The night was lit by two thirds waxing moon. Still, Orion drifted away in the upper
right as I stacked twenty two six minute shots at f7.1, ISO 400. The final
image was pretty bright, I had to back off a bit. We had a great night
at Nevada's mysterious Pyramid Lake (not the other one, or the other other one).
If you look carefully, you'll see that the stars in the upper left are beginning to
curve upward, while in the lower right they curve much more downward.
At the equator, this effect happens right overhead.
thanks all for viewing. I wish I had been able to get up higher above the lake,
but the terrain was forbidding and the night was darker than appears here.
I didn't flatten until the end, in case there was something I needed to correct.
There was one frame where a car's light sort of fouled things up, so I masked it
out but kept the sky, so I wouldn't have a gap.
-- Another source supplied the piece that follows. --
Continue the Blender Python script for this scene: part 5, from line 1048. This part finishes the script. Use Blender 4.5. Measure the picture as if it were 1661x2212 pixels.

The image with all of the files
came to a whopping 1 gigabyte! I saved it in PSD format.
But....you can flatten every three or four frames if you want, it'll work fine that way
too.
Ha! Dan's got my music CD. Photography is my default public face but I have some other tricks up my sleeve. About the photo; I have always been hugely impressed with Tokina's 12-24. The lens has given me good astrophotography service, and nothing tests a lens like capturing stars. You know if the edges are distorted because those sweet round dots start smearing and ain't so round at the periphery of the image. I used Nikkor lenses in my early days when I was shooting manual film cameras, and those buggers started producing egg shapes at the periphery. I'll post my other favorite Pyramid Lake photo here in a few minutes. And thanks everyone, I haven't
been around much, I know, but I'm lurking.